▶ **Scripts that build scenes**:
+++
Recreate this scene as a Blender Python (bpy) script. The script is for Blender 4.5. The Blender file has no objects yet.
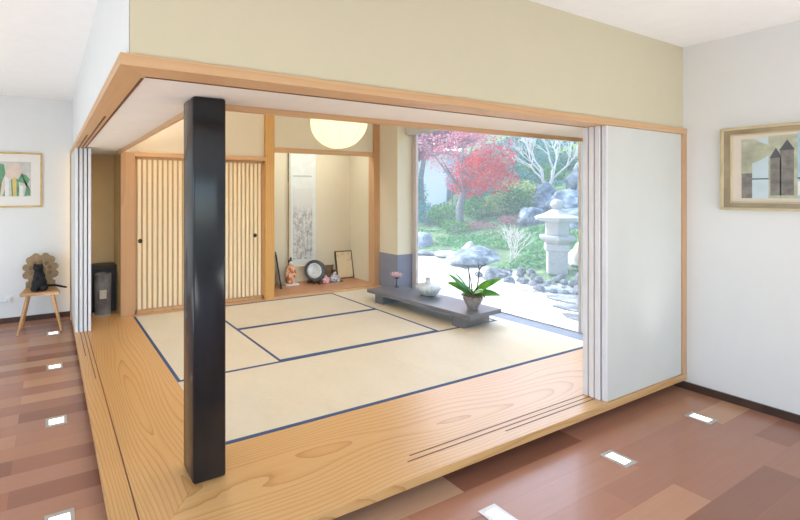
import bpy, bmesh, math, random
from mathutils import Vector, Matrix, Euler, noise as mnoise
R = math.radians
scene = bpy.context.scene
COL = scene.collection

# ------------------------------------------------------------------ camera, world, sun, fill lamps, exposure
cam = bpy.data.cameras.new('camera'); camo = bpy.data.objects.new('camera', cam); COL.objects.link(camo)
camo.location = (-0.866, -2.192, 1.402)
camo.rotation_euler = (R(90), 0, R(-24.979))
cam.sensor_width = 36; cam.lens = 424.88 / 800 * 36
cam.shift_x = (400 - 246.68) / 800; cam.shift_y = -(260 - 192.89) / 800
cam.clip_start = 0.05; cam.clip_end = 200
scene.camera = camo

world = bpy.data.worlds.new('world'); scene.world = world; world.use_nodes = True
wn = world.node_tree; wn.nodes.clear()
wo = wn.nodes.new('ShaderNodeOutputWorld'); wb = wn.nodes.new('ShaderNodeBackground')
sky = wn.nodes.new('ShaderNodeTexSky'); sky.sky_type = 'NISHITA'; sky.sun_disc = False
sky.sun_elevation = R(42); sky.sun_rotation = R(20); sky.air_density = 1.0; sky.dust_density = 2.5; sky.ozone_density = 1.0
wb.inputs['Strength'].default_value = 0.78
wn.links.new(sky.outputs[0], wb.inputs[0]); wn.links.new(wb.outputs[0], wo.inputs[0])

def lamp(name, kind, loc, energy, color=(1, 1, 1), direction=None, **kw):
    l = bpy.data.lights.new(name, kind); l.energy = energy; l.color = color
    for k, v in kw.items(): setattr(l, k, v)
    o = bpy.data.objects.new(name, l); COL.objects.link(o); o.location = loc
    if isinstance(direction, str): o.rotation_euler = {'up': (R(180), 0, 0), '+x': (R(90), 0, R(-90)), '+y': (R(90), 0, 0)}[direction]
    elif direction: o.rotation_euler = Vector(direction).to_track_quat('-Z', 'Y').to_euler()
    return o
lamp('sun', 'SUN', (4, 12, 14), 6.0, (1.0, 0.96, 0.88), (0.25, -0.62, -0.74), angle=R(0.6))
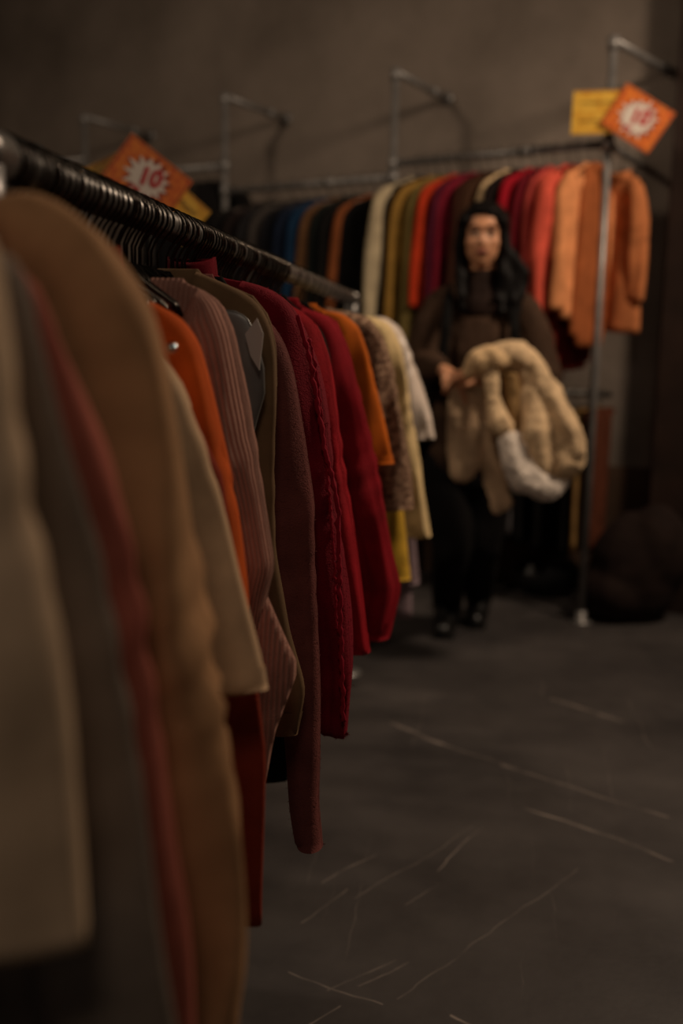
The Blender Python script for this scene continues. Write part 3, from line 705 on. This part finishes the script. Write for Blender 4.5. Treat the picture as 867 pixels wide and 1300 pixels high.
+++
Quote each record exactly as it stands, minus the pictures.

Recreate this scene as a Blender Python (bpy) script. The script is for Blender 4.5. The Blender file has no objects yet.
import bpy, bmesh, math, random
from mathutils import Vector, Matrix, Euler, noise as mnoise
R = math.radians
scene = bpy.context.scene
COL = scene.collection

# ------------------------------------------------------------------ camera, world, sun, fill lamps, exposure
cam = bpy.data.cameras.new('camera'); camo = bpy.data.objects.new('camera', cam); COL.objects.link(camo)
camo.location = (-0.866, -2.192, 1.402)
camo.rotation_euler = (R(90), 0, R(-24.979))
cam.sensor_width = 36; cam.lens = 424.88 / 800 * 36
cam.shift_x = (400 - 246.68) / 800; cam.shift_y = -(260 - 192.89) / 800
cam.clip_start = 0.05; cam.clip_end = 200
scene.camera = camo

world = bpy.data.worlds.new('world'); scene.world = world; world.use_nodes = True
wn = world.node_tree; wn.nodes.clear()
wo = wn.nodes.new('ShaderNodeOutputWorld'); wb = wn.nodes.new('ShaderNodeBackground')
sky = wn.nodes.new('ShaderNodeTexSky'); sky.sky_type = 'NISHITA'; sky.sun_disc = False
sky.sun_elevation = R(42); sky.sun_rotation = R(20); sky.air_density = 1.0; sky.dust_density = 2.5; sky.ozone_density = 1.0
wb.inputs['Strength'].default_value = 0.78
wn.links.new(sky.outputs[0], wb.inputs[0]); wn.links.new(wb.outputs[0], wo.inputs[0])

def lamp(name, kind, loc, energy, color=(1, 1, 1), direction=None, **kw):
    l = bpy.data.lights.new(name, kind); l.energy = energy; l.color = color
    for k, v in kw.items(): setattr(l, k, v)
    o = bpy.data.objects.new(name, l); COL.objects.link(o); o.location = loc
    if isinstance(direction, str): o.rotation_euler = {'up': (R(180), 0, 0), '+x': (R(90), 0, R(-90)), '+y': (R(90), 0, 0)}[direction]
    elif direction: o.rotation_euler = Vector(direction).to_track_quat('-Z', 'Y').to_euler()
    return o
lamp('sun', 'SUN', (4, 12, 14), 6.0, (1.0, 0.96, 0.88), (0.25, -0.62, -0.74), angle=R(0.6))
The Blender Python script for this scene continues. Write part 3, from line 705 on. This part finishes the script. Write for Blender 4.5. Treat the picture as 867 pixels wide and 1300 pixels high.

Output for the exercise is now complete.